Saturday, September 15, 2007

6th Anniversary of September 11th

This week saw the 6th Anniversary of the terrorist attacks of September 11th, 2001. It was interesting to me, how little attention it got. Sure, MSNBC ran the NBC coverage of the events, but who watches MSNBC in the morning? Since then the talk of the anniversary quickly faded into accusations. There are always the accusations that America blew up their own building or knew that it was coming. Merinews (which I found via the Huffington Post) even trotted out the expert opinion of the Housing Director in France to bolster their claims of Bush’s prior knowledge. Keith Olbermann, taking his lead from the Huffington Post, began making accusations that the Iraq report was timed to be so close to the 6th anniversary. I find that ironic sense the anniversary passed with only scant notice. OJ Simpson’s alleged armed robbery is getting more press than the 9/11 anniversary.
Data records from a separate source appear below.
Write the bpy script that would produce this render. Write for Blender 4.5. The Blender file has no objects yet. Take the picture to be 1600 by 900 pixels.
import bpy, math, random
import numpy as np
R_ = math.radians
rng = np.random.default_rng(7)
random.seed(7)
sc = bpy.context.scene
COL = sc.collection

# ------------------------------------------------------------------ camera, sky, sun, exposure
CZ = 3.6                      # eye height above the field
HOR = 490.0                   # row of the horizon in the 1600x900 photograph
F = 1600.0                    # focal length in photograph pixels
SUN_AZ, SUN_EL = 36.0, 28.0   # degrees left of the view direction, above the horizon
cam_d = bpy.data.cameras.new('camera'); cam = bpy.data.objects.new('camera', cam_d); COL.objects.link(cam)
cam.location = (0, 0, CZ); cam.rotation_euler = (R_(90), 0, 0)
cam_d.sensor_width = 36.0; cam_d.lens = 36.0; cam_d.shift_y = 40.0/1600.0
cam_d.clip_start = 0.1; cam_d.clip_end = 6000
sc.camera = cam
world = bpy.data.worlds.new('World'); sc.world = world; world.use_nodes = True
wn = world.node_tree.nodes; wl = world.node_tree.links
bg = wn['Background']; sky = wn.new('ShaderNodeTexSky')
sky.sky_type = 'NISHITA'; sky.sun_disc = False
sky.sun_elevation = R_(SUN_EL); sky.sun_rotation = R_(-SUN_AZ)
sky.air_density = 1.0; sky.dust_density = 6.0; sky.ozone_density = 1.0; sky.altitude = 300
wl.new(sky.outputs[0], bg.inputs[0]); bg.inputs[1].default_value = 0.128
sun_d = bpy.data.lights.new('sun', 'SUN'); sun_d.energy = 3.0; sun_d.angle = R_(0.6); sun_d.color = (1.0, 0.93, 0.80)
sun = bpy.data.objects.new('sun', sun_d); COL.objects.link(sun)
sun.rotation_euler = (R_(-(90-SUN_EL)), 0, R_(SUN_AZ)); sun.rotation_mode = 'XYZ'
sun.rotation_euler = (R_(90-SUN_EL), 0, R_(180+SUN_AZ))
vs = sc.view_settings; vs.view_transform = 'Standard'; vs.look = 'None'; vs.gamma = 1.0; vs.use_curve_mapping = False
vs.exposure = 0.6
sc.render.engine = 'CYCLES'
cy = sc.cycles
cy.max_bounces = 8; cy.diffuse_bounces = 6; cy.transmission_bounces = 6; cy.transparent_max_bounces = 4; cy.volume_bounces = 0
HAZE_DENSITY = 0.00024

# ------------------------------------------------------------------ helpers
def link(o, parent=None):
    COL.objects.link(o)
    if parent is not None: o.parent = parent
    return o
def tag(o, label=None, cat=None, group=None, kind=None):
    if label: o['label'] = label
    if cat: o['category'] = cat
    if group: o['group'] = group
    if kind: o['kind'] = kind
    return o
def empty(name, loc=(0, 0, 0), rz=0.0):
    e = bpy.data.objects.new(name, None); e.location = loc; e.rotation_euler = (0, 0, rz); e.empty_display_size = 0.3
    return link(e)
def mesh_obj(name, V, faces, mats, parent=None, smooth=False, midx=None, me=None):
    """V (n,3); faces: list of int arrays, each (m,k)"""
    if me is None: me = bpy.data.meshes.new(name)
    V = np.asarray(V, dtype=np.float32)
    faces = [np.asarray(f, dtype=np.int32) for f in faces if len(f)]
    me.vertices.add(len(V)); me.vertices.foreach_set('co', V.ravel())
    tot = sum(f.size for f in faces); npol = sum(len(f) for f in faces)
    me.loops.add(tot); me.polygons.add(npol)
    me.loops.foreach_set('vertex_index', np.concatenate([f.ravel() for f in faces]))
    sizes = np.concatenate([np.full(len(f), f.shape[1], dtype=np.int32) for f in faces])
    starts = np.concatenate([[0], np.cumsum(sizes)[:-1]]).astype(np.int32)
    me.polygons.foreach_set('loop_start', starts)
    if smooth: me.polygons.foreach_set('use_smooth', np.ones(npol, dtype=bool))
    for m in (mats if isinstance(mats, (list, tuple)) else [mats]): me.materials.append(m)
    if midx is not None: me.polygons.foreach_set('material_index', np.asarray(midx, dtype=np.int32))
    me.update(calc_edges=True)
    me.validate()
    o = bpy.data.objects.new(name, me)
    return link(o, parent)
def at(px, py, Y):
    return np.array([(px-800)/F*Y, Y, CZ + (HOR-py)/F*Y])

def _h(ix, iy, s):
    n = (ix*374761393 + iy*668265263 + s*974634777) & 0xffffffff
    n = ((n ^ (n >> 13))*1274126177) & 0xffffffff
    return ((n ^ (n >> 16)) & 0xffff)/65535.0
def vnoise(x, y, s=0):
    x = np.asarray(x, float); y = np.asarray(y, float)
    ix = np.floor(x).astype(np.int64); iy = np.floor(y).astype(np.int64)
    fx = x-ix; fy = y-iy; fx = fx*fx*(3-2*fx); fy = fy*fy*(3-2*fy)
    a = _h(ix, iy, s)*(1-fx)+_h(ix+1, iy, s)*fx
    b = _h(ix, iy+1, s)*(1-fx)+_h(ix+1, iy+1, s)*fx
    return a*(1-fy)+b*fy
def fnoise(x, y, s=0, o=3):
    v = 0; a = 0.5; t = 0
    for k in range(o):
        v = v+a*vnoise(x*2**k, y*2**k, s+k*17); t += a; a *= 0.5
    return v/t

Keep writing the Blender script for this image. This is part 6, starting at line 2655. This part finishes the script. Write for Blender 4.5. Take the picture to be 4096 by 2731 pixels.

Six years ago, I was driving to work when I heard the news. It was my second day of work at a new job, so while everyone else in the mail center went to watch the coverage live, I folded 1200 child letters. I did not see any pictures of the Trade Center until almost 5 that evening. I lived in Colorado Springs at the time, and I remember a lot people running around talking about the terrorists attacking NORAD, and then people running around saying the President was coming to NORAD. Neither of which happened by the way. There was a lot of talk about September 11th being the day that changed a nation. Six years later no building have been built and the American government bickers more than it did. That is not a very good change.

The question everyone has been asking this week is ‘Is America safer now’? Sadly, most people asked it because of the report of an army general and the presence of TV cameras rather than because one ought to reflect on such things on important anniversaries. My answer would be no we are not. For two reasons. One is that I still think communism and especially China is a bigger threat than any terrorist group could ever be. Two is that I am not convinced that we understand our enemy yet. I don’t think we understand our enemy because we go out of our way to detach a person’s actions from his religion. American politicians love to talk about how they believe life begins at conception, but they promise not to act on that belief. One of a million examples. The Liberal press goes out of its way to detach terrorist activities from their Islamic religion. Even the republicans like to call it Islamic-Fascism, as if the problem with the terrorists was Fascism some how. I am not saying there are no peaceful Muslims. I know Muslims like Mohammed Ali exist. My point is that Bin Laden is a terrorist because of his religion, or at least his take on it. Either way it is a religious belief. And we can safely conclude he is not alone in that belief. Is our government equipped to fight a religious belief, and is the military the best way to fight a religious belief as the Neo-Cons claim? Is allowing Afghanistan and Iraq to write Islamic based constitutions that Bin Laden would probably approve of the best way to defeat terrorism? The debate today seems to center on whether or not we should pursue a military or a political solution. To me the solution is primarily spiritual, but that is the one solution our government is not equipped to deal out. The Afghan Constitution which we support has made that solution illegal and highly dangerous. To me this is not understanding the enemy.

I suppose the point to my wandering rant, is about lessons. What lesson did we learn from 9/11? The answer is none. What lesson should we have learned? That man is more than a physical being, and thus, he needs more than a physical solution. I hope we learn it soon.